The ODD time kids were starting to try to conference in there or getting obsessed, it just took a quiet word with them (asking if there was a problem) to sort it out, or a reminder to the class. It's really not like there are hoards of kids rushing there. (Even when the "paper towel balls on the ceiling" phase hits, usually during a recess.)

The problem with treating bathroom breaks like they can always be planned is that... they can't always be planned and it can be extremely humiliating. Kids' bladders develop at different times, they may be drinking more one day... it's not really all that planable for all kids.

The idea that not going to the bathroom is "currency" for treats and stuff is just a little crazy to me for reasons people have already expressed.

I'm glad it was just a substitute teacher, but I think I would probably mention it to the principal.
post #33 of 63
2 tips to staying healthy:

Wash your hands and drink lots of water.
Just don't wash your hands in the bathroom and just be sure the water does not have to ever escape your body ;-)

Again, just throwing a little humor into this. I will reply to specific posts, but right now- heading out to dinner to celebrate a new president. ::
post #34 of 63
That's completely insane. If you have to go, you go. End of story. That's how it is in all the schools here.
post #35 of 63
Here, too. My kid's kindergarten classroom has the bathroom right inside, which I like---no potential to wander the halls, etc.
post #36 of 63
Quote:
Originally Posted by 2lil'monkeys View Post

Here's my bathroom policy (I teach 2nd grade) - students are given 2 bathroom sticks (popscicle sticks with their numbers on them) on Mondays. If they have both bathroom sticks on Friday, they get two raffle tickets. If they have one, they get one raffle ticket. If they have none, no raffle tickets. We have a raffle drawing at our school once a week for little things like pencils. The kids LOVE raffle tickets!

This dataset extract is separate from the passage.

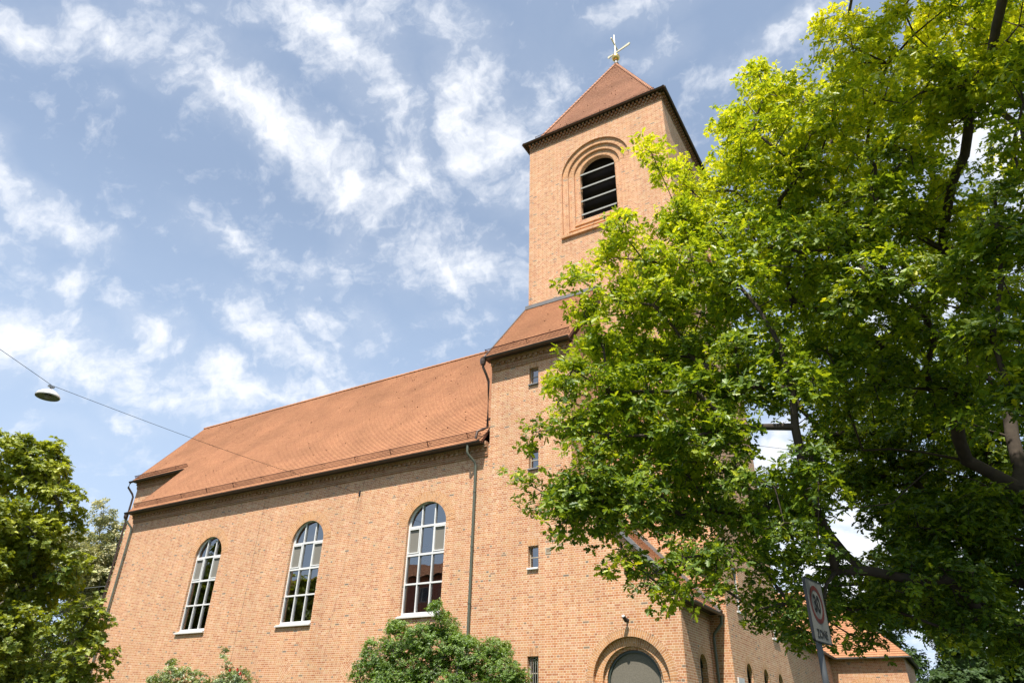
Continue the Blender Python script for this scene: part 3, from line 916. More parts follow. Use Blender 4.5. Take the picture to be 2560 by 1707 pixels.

I also give pretend money for things like returning homework, remembering to return forms, sharing, etc. They're supposed to save their money for a big store that all of 2nd grade will have at the end of the year with old toys that the families donate throughout the year. If students use up both bathroom sticks, they then give me a penny whenever they want to use the bathroom during class time. (The pretend money also teaches them how to count money, a second grade standard!)

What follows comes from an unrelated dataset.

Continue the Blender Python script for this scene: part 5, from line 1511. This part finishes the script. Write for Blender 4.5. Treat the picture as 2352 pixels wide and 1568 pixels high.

I also put 5 marbles in the marble jar if no one in the class has to use the bathroom within 20 minutes after recess. When the jar fills up, they get a marble party. I also remind them right before recess to get water and use the bathroom.

Anyway, these things work for my classroom. There are those students that do abuse bathroom privileges. I teach in an open pod school, and the students like to roam around and look at what the other classrooms are doing. But, definitley write a note to the teacher, because I would certainly give special priviliges to someone who had bladder problems.
Quite frankly, if you were my daughter's teacher, I'd be pissed. This is ridiculous - students have to pay you to use the bathroom? One child who needs to use the bathroom ruins the marble jar for the whole class? Ugh. Who is this serving? certainly not the students. This is exactly what I would fear about sending my kids to public school - ridiculous ubercontrolling teachers who use rewards and punishments for things like bodily functions. FWIW, I have taught in both public and private schools and never had to resort to silly things like bathroom marble jars to manage my classroom.
post #37 of 63
Quote:
Originally Posted by moonshoes View Post
Quite frankly, if you were my daughter's teacher, I'd be pissed. This is ridiculous - students have to pay you to use the bathroom? One child who needs to use the bathroom ruins the marble jar for the whole class? Ugh. Who is this serving? certainly not the students. This is exactly what I would fear about sending my kids to public school - ridiculous ubercontrolling teachers who use rewards and punishments for things like bodily functions. FWIW, I have taught in both public and private schools and never had to resort to silly things like bathroom marble jars to manage my classroom.
Exactly. I think it was *highly* irresponsible any school to allow a policy like that. If you have to go, you have to go. There are very few children who abuse bathroom privileges and those who do usually have other issues as well. It's never healthy to "hold it" when you have to go. Policies limiting bathroom usage are abusive and potentially damaging to a child's health.
post #38 of 63
Yeah, that, what they said, the last two posts over here.
post #39 of 63
holy cow! why would you not let a kid go to the bathroom? i can see setting limits as in one kid out at a time or something but only getting two br sticks for a whole week??

in second grade i asked to go to the bathroom and my teacher told me to finish my worksheet first. i really really really tried and i ended up wetting my pants (skirt actually) and i never told anyone. I went through the rest of the day soaking wet and worried someone would notice that my desk chair and surrounding area were wet.

i switched schools for fourth grade (not b/c of that though lol) and in that school we had bathroom passes. REALLY REALLY BIG bathroom passes. one for boys and one for girls. we didnt have to ask to go to the bathroom (disrupting and can be embarrassing... plus no one should have to have permission to relieve themselves) you had to take the bathroom pass and go to the closest bathroom to your class. this worked well b/c if someone saw you wandering around with a bathroom pass not near a bathroom they knew you weren't where you were supposed to be. the only limitation we had was one person of each gender out at a time. i think anything else is very extreme and unnecessary.
post #40 of 63
Quote:
Originally Posted by moonshoes View Post
This is exactly what I would fear about sending my kids to public school - ridiculous ubercontrolling teachers who use rewards and punishments for things like bodily functions. FWIW, I have taught in both public and private schools and never had to resort to silly things like bathroom marble jars to manage my classroom.
Um... maybe you could find a way to phrase that a bit more politely? You are calling a fellow MDC mama names here and ridiculing her teaching policies. She was nice enough to share her ideas. You are certainly free to disagree but it would be nicer for everyone to be polite.